Interesting article, but again no details whatsoever.
by VaDblDmr (2024-04-19 13:12:33)

For example, "Figures are murky and are steadily evolving, but many administrators believe that any settlement agreement comes with an annual per-school revenue-sharing figure of $15-20 million."

Great! Now who does it go to? Just football players? Football and basketball players? All athletes? And do schools get to deduct the value of scholarships from that figure?

"For the ones with the money, there is plenty of money to compensate the athletes and share it with the women’s sports."

Okay, so if the money is shared with women's sports and scholarships are deducted, what truly is left?

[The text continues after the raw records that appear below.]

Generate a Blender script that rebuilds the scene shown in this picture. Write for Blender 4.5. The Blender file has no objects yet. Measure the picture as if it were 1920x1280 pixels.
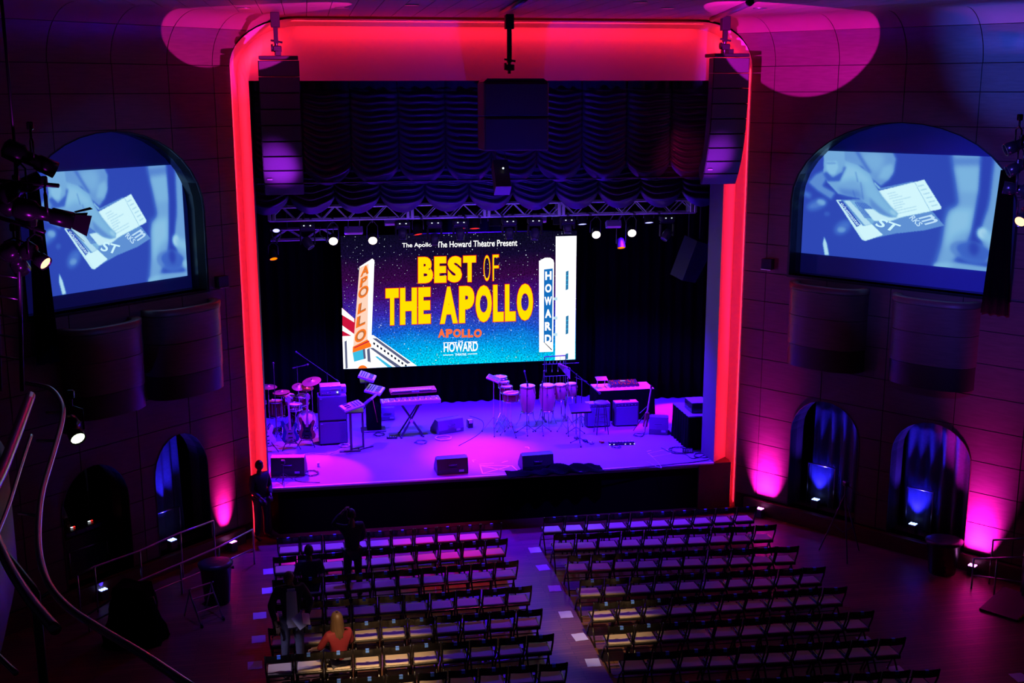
import bpy, bmesh, math, random
import numpy as np
from mathutils import Vector, Matrix
random.seed(7); np.random.seed(7)
SC = bpy.context.scene
COL = SC.collection
R = math.radians
# ------------------------------------------------------------------ camera
YAW, PIT, ROL, FPX, CH = 0.1721, 0.2126, -0.0019, 2186.09, 9.4771
_cy, _sy = math.cos(YAW), math.sin(YAW)
FW = np.array([_sy*math.cos(PIT), _cy*math.cos(PIT), -math.sin(PIT)])
RT0 = np.array([_cy, -_sy, 0.0]); UP0 = np.cross(RT0, FW)
RT = math.cos(ROL)*RT0 + math.sin(ROL)*UP0
UP = -math.sin(ROL)*RT0 + math.cos(ROL)*UP0
CAM = np.array([0, 0, CH])
cd = bpy.data.cameras.new('camera'); cam = bpy.data.objects.new('camera', cd); COL.objects.link(cam)
cd.sensor_width = 36; cd.lens = 36*FPX/1920; cd.clip_start = 0.1; cd.clip_end = 200
M = Matrix(((RT[0], UP[0], -FW[0], 0), (RT[1], UP[1], -FW[1], 0), (RT[2], UP[2], -FW[2], CH), (0, 0, 0, 1)))
cam.matrix_world = M
SC.camera = cam
# ------------------------------------------------------------------ world and view
w = bpy.data.worlds.new('hall_air'); SC.world = w; w.use_nodes = True
w.node_tree.nodes['Background'].inputs[0].default_value = (0.10, 0.07, 0.22, 1)
w.node_tree.nodes['Background'].inputs[1].default_value = 0.012
SC.view_settings.view_transform = 'Standard'; SC.view_settings.look = 'None'
SC.view_settings.exposure = 0.0; SC.view_settings.gamma = 1.0; SC.view_settings.use_curve_mapping = False
# ------------------------------------------------------------------ pixel -> place helpers (measured on the photograph)
def ray(x, y): return (x-960)/FPX*RT - (y-640)/FPX*UP + FW
def at_z(x, y, z): d = ray(x, y); return Vector(CAM + d*(z-CH)/d[2])
def at_y(x, y, Y): d = ray(x, y); return Vector(CAM + d*Y/d[1])
def scr(P):
    q = np.array(P, float)-CAM; zz = q@FW; return 960+FPX*(q@RT)/zz, 640-FPX*(q@UP)/zz
def hgt(P, py):
    "z over point P at which the picture row is py"
    lo, hi = -1.0, 12.0
    for _ in range(40):
        m = (lo+hi)/2
        if scr((P[0], P[1], m))[1] > py: lo = m
        else: hi = m
    return lo
AL, AR = R(46.9), R(37.9)
WALL = {'left': (Vector((-1.45, 24.45, 0)), Vector((-math.sin(AL), -math.cos(AL), 0)), Vector((math.cos(AL), -math.sin(AL), 0))),
        'right': (Vector((9.5, 24.45, 0)), Vector((math.sin(AR), -math.cos(AR), 0)), Vector((-math.cos(AR), -math.sin(AR), 0)))}
def wp(side, u, z, off=0.0):
    p, d, n = WALL[side]; return p + d*u + n*off + Vector((0, 0, z))
def at_wall(side, x, y, off=0.0):
    p, d, n = WALL[side]; r = Vector(ray(x, y)); c = Vector(CAM); q = p+n*off
    P = c + r*((q-c).dot(n)/r.dot(n)); return (P-p).dot(d), P.z
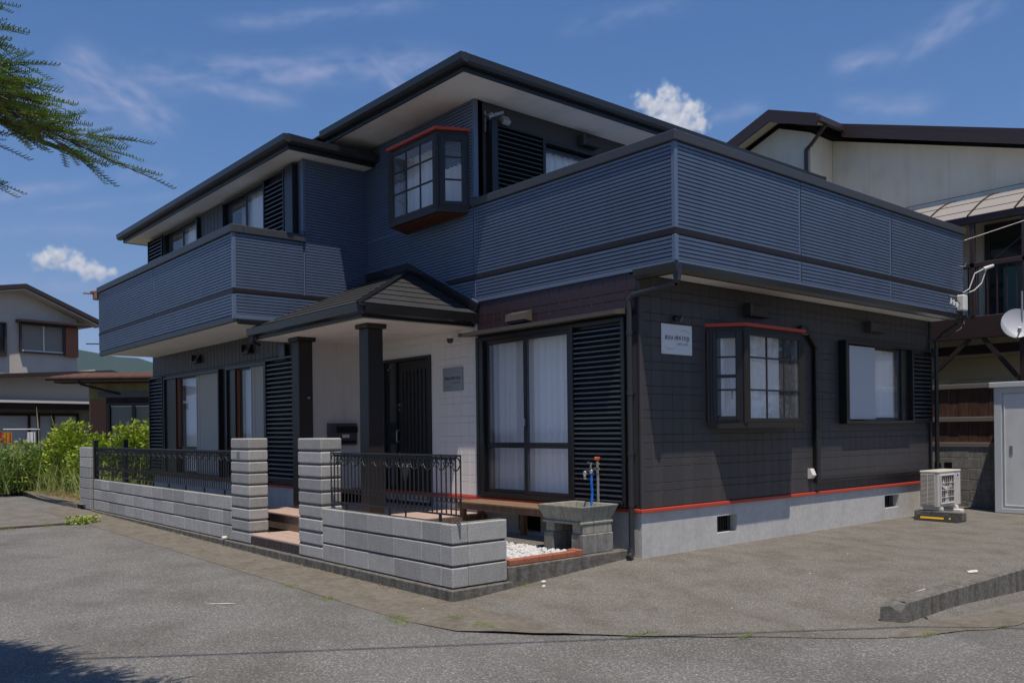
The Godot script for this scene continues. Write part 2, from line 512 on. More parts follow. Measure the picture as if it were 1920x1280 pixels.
func make_sky() -> Texture2D:
	cirrus.seed = 4
	cirrus.frequency = 0.02
	cirrus.fractal_octaves = 4
	puff.seed = 12
	puff.frequency = 0.012
	puff.fractal_octaves = 5
	var im := Image.create(512, 256, false, Image.FORMAT_RGB8)
	im.fill(Color8(128, 124, 118))
	fill_sky(im, 0, 0, 512, 128)
	im.resize(4096, 2048, Image.INTERPOLATE_CUBIC)
	# finer where the sky shows: 2 to 76 degrees round, 6 to 30 degrees up
	fill_sky(im, int(4096 * 2.0 / 360.0), int(2048 * 62.0 / 180.0), int(4096 * 76.0 / 360.0), int(2048 * 84.0 / 180.0))
	return ImageTexture.create_from_image(im)


# ---------------------------------------------------------------- walls that face the street (axis "x": outside is -x) or the drive (axis "z": outside is +z)
func P(ax: String, pos: float, u: float, y: float, o: float) -> Vector3:
	return Vector3(pos - o, y, u) if ax == "x" else Vector3(u, y, pos + o)


func wb(mb: MB, ax: String, pos: float, u0: float, u1: float, y0: float, y1: float, o0: float, o1: float, bev := 0.0) -> void:
	mb.box(P(ax, pos, u0, y0, o0), P(ax, pos, u1, y1, o1), bev)


func wbox(called: String, ax: String, pos: float, u0: float, u1: float, y0: float, y1: float, o0: float, o1: float, m: Material, parent: Node, bev := 0.0) -> MeshInstance3D:
	var mb := MB.new()
	wb(mb, ax, pos, u0, u1, y0, y1, o0, o1, bev)
	return obj(called, mb.mesh(), m, parent)


func wall_mesh(ax: String, pos: float, u0: float, u1: float, y0: float, y1: float, holes: Array, th := 0.14) -> ArrayMesh:
	var mb := MB.new()
	var us := [u0, u1]
	for h in holes:
		us.append(h[0])
		us.append(h[1])
	us.sort()
	for i in us.size() - 1:
		if us[i + 1] - us[i] < 0.001:
			continue
		var mid: float = (us[i] + us[i + 1]) / 2
		var y := y0
		var cuts := []
		for h in holes:
			if mid > h[0] and mid < h[1]:
				cuts.append([h[2], h[3]])
		cuts.sort()
		for c in cuts:
			if c[0] > y:
				wb(mb, ax, pos, us[i], us[i + 1], y, c[0], -th, 0.0)
			y = c[1]
		if y1 > y:
			wb(mb, ax, pos, us[i], us[i + 1], y, y1, -th, 0.0)
	return mb.mesh()


func in_holes(u0: float, u1: float, y0: float, y1: float, holes: Array) -> bool:
	for h in holes:
		if u1 > h[0] + 0.01 and u0 < h[1] - 0.01 and y1 > h[2] + 0.01 and y0 < h[3] - 0.01:
			return true
	return false


# horizontally ribbed cladding
func ribbed_mesh(ax: String, pos: float, u0: float, u1: float, y0: float, y1: float) -> ArrayMesh:
	var mb := MB.new()
	var rows := maxi(1, int(round((y1 - y0) / 0.0465)))
	var p := (y1 - y0) / rows
	var sgn := 1.0 if ax == "z" else -1.0
	for r in rows:
		var y := y0 + r * p
		var prof := [[y, 0.0], [y + p * 0.12, 0.019], [y + p * 0.76, 0.021], [y + p * 0.92, 0.0], [y + p, 0.0]]
		for k in 4:
			var a := P(ax, pos, u0, prof[k][0], prof[k][1])
			var b := P(ax, pos, u1, prof[k][0], prof[k][1])
			var c := P(ax, pos, u1, prof[k + 1][0], prof[k + 1][1])
			var d := P(ax, pos, u0, prof[k + 1][0], prof[k + 1][1])
			mb.away(a, b, c, d, P(ax, pos, (u0 + u1) / 2, (prof[k][0] + prof[k + 1][0]) / 2, -3.0))
	return mb.mesh()


# a frame of reference on a wall: x runs to the right seen from outside, y up, z out of the wall
func wnode(parent: Node, called: String, ax: String, pos: float, u: float, y: float) -> Node3D:
	var b := Basis(Vector3.BACK, Vector3.UP, Vector3.LEFT) if ax == "x" else Basis.IDENTITY
	return dnode(parent, called, P(ax, pos, u, y, 0.0), b)


func dnode(parent: Node, called: String, at: Vector3, b: Basis) -> Node3D:
	var o := node(called, parent, at)
	o.transform = Transform3D(b, at)
	return o


func lbox(called: String, p: Vector3, q: Vector3, m: Material, parent: Node, bev := 0.0) -> MeshInstance3D:
	var mb := MB.new()
	mb.box(p, q, bev)
	return obj(called, mb.mesh(), m, parent)


var slat_cache := {}


func shutter(parent: Node, ax: String, pos: float, u0: float, u1: float, y0: float, y1: float, depth := 0.11, pitch := 0.088, border := 0.035, m_slat: Material = null) -> Node3D:
	var n := wnode(parent, "shutter", ax, pos, u0, y0)
	var w := u1 - u0
	var h := y1 - y0
	var mb := MB.new()
	mb.box(Vector3(0, 0, 0.002), Vector3(border, h, depth), 0.006)
	mb.box(Vector3(w - border, 0, 0.002), Vector3(w, h, depth), 0.006)
	mb.box(Vector3(border, 0, 0.002), Vector3(w - border, border, depth - 0.003), 0.006)
	mb.box(Vector3(border, h - border, 0.002), Vector3(w - border, h, depth - 0.003), 0.006)
	mb.box(Vector3(border, border, 0.002), Vector3(w - border, h - border, 0.022))
	obj("frame", mb.mesh(), M.black_metal, n)
	var key := "%.3f %.3f %.3f" % [w - border * 2, pitch, depth]
	if not slat_cache.has(key):
		var s := MB.new()
		var l := w - border * 2 - 0.004
		var d := depth - 0.035
		var ph := pitch * 0.5
		var poly := [Vector3(0, ph * 0.95, 0.0), Vector3(0, ph * 0.95 - 0.014, 0.0), Vector3(0, -ph * 0.80, d), Vector3(0, -ph * 0.80 + 0.014, d), Vector3(0, -ph * 0.5 + 0.014, d - 0.008)]
		s.slab(poly, Vector3(l, 0, 0))
		slat_cache[key] = s.mesh()
	var k := 0
	var y := border + pitch * 0.5
	while y < h - border - pitch * 0.3:
		piece("slat", k, slat_cache[key], m_slat if m_slat else M.slat_black, n, Vector3(border + 0.002, y, 0.022))
		y += pitch
		k += 1
	return n


# a ring of four bars
func ring(mb: MB, x0: float, x1: float, y0: float, y1: float, w: float, z0: float, z1: float, bev := 0.004) -> void:
	mb.box(Vector3(x0, y0, z0), Vector3(x0 + w, y1, z1), bev)
	mb.box(Vector3(x1 - w, y0, z0), Vector3(x1, y1, z1), bev)
	mb.box(Vector3(x0 + w, y0, z0), Vector3(x1 - w, y0 + w, z1), bev)
	mb.box(Vector3(x0 + w, y1 - w, z0), Vector3(x1 - w, y1, z1), bev)


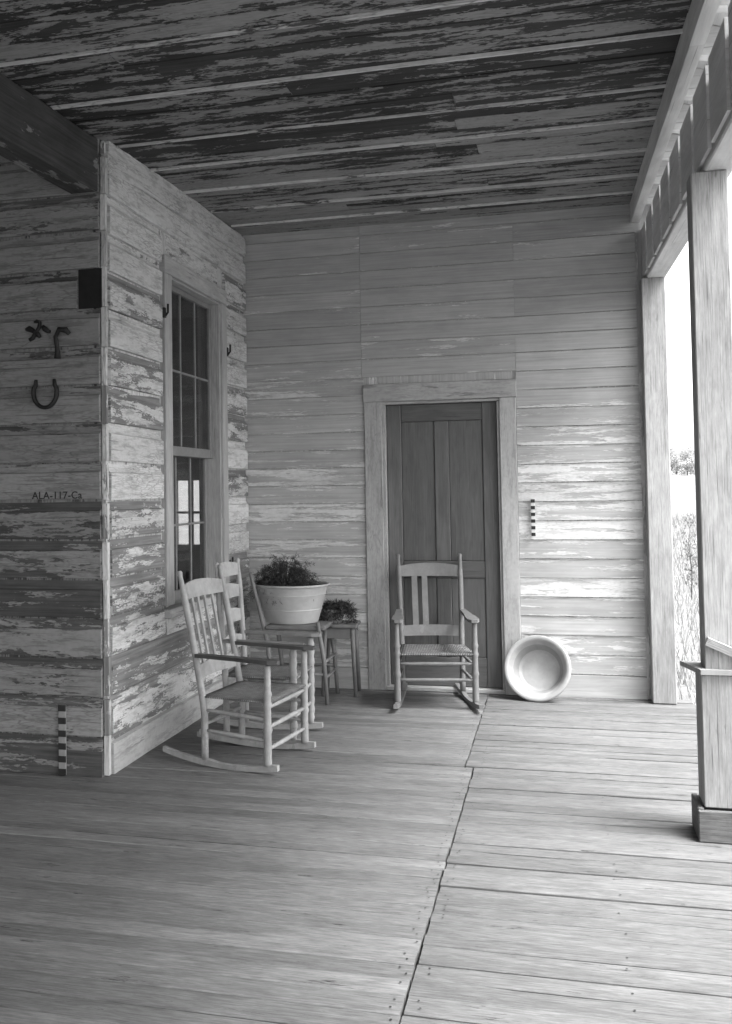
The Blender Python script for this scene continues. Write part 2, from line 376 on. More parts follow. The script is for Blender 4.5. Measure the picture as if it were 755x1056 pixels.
while y > Yend:                               # boards right of the seam
    wd = random.choice([.062, .07, .08, .09, .105]); gap = random.choice([.002, .003, .004, .006, .009])
    for (q, g) in gr:
        if y-wd-.07 < q < y-wd+.06: wd = y-q; gap = g
    z = random.uniform(-.004, .003)
    floorboard(SEAM+.006-(.045 if y-wd > -1.97 else 0)+random.uniform(0, .004), FX+random.uniform(-.02, .02), y, y-wd, z, random.uniform(-.004, .002), next((c[1:] for c in CR if abs(y-c[0]) < .055 and not (c in DONE or DONE.append(c))), None))
    if random.random() < .6:
        for k in range(2): NAILS.append((SEAM+.04+random.uniform(-.01, .01), y-wd*(.3+.4*k), z+.004, .0038))
    for xx in (2.42, 2.95):
        if random.random() < .5: NAILS.append((xx+random.uniform(-.01, .01), y-wd*.5, z+.003, .004))
    y -= wd+gap
for (nx, ny, nz, nr) in NAILS:
    g = bmesh.ops.create_circle(bm, cap_ends=True, segments=7, radius=nr, matrix=Matrix.Translation((nx, ny, nz)))
    for v in g['verts']:
        for f in v.link_faces: f.material_index = 1
for yy in (-.5, -1.6, -2.8, -4.0, -5.2, -6.4, -7.6, -8.8): box(bm, (-3.2, yy-.05, -.22), (FX-.05, yy+.05, -.035), 0)
box(bm, (FX-.06, Yend, -.24), (FX-.02, .03, -.035), 0)
link('floor', bm, ['floor', 'iron', 'floor_left'], kind='structure')

# ------------------------------------------------------------------ ceiling (wide boards with battens over the joints)
bm = newbm()
ys = [.02, -.39, -.84, -1.37, -1.93, -2.40, -3.05, -3.60, -4.15, -4.7, -5.25, -5.8, -6.4, -7.0, -7.6, -8.2, -8.8, -9.4, -10.0, -10.5]
for i in range(len(ys)-1):
    a, b = ys[i], ys[i+1]; cuts = [a, a+(b-a)*random.uniform(.28, .38), a+(b-a)*random.uniform(.6, .7), b]
    for k in range(3):
        y1, y0 = cuts[k], cuts[k+1]
        xs = [-3.3, random.uniform(.4, 1.2) if random.random() < .5 else random.uniform(1.6, 2.3), 2.825] if random.random() < .5 else [-3.3, 2.825]  # boards over the left passage are unseen, added to keep light out
        if y1 > -2.5: xs[0] = -.02
        for j in range(len(xs)-1):
            wd = y1-y0; zt = random.uniform(0, .005)
            pr = [(-.02, .002), (zt, .003), (zt+random.uniform(-.003, .003), wd/2), (zt, wd-.003), (-.02, wd-.002)]
            o = Vector((0, y0, ceil_z(y0))); du = Vector((0, 1, TILT)).normalized()
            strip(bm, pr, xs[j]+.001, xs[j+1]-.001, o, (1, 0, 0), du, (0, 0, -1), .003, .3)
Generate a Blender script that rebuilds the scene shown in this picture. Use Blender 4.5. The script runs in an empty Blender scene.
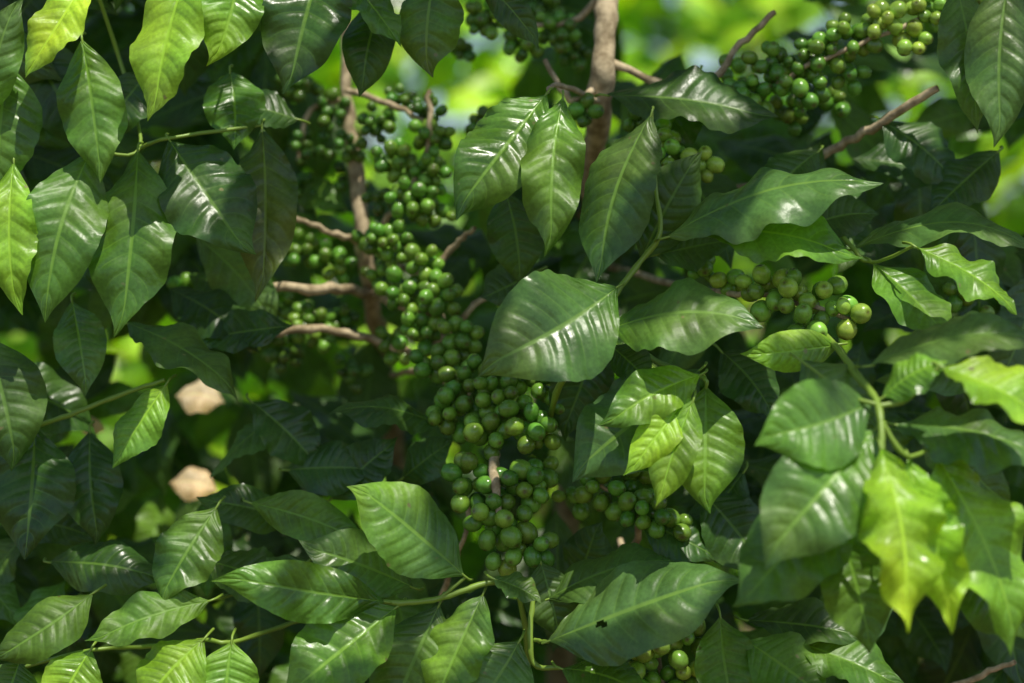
import bpy, math, random
import numpy as np
from mathutils import Vector
rng = np.random.default_rng(11)
random.seed(11)
D = 2.2
CZ = 1.2
scene = bpy.context.scene

def near(y):      # ease the nearest shoot slightly back toward the bush
    return y if y > -.1 else -.1+(y+.1)*.62
def P(px, py, y=0.0):
    y = near(y)
    k = (D + y) / D
    return np.array([(px-512)/1000*k, y, CZ + (341.5-py)/1000*k])
def nrm(v):
    return v/ (math.sqrt(float(v[0]*v[0]+v[1]*v[1]+v[2]*v[2]))+1e-12)
def cross(a,b):
    return np.array([a[1]*b[2]-a[2]*b[1], a[2]*b[0]-a[0]*b[2], a[0]*b[1]-a[1]*b[0]])
SUN = nrm(np.array([0.20, -0.36, 0.91]))

# ------------------------------------------------------------ node helpers
def mat_new(name):
    m = bpy.data.materials.new(name); m.use_nodes = True
    nt = m.node_tree; nt.nodes.clear()
    return m, nt
def N(nt, typ, **kw):
    n = nt.nodes.new(typ)
    for k, v in kw.items(): setattr(n, k, v)
    return n
def math_n(nt, op, a, b=None, c=None):
    n = nt.nodes.new('ShaderNodeMath'); n.operation = op
    for i, v in enumerate((a, b, c)):
        if v is None: continue
        if isinstance(v, (int, float)): n.inputs[i].default_value = v
        else: nt.links.new(v, n.inputs[i])
    return n.outputs[0]
def maprange(nt, v, a, b, c, d, smooth=True):
    n = nt.nodes.new('ShaderNodeMapRange')
    if smooth: n.interpolation_type = 'SMOOTHSTEP'
    nt.links.new(v, n.inputs[0])
    for i, x in enumerate((a, b, c, d)): n.inputs[i+1].default_value = x
    return n.outputs[0]
def mix(nt, fac, a, b, blend='MIX'):
    n = nt.nodes.new('ShaderNodeMix'); n.data_type = 'RGBA'; n.blend_type = blend
    for s, v in ((n.inputs[0], fac), (n.inputs[6], a), (n.inputs[7], b)):
        if isinstance(v, (int, float)): s.default_value = v
        elif isinstance(v, tuple): s.default_value = v
        else: nt.links.new(v, s)
    return n.outputs[2]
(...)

And here comes the cat out of the bag -- Kessler also questions why football players should miss out on compensation because they hold the responsibility of funding the department with the revenue in which they generate. “They should not receive anything so that the money can go to the golf and tennis team?” Kessler asked. “Think of the composition of those teams and think of the composition of the teams that are giving up the money. What is that about? Why is it their responsibility to do that?”

IOW, men's olympic sports can pound sand, but we'll still fund women's olympic sports because Title IX requires it. Got it.

Presumably, the counterpoint is that if coaches and staffs just cut their salaries in half, then schools could fund men's olympic sports also. And that might be true, but I'd like to see some notional figures to lay all of this out.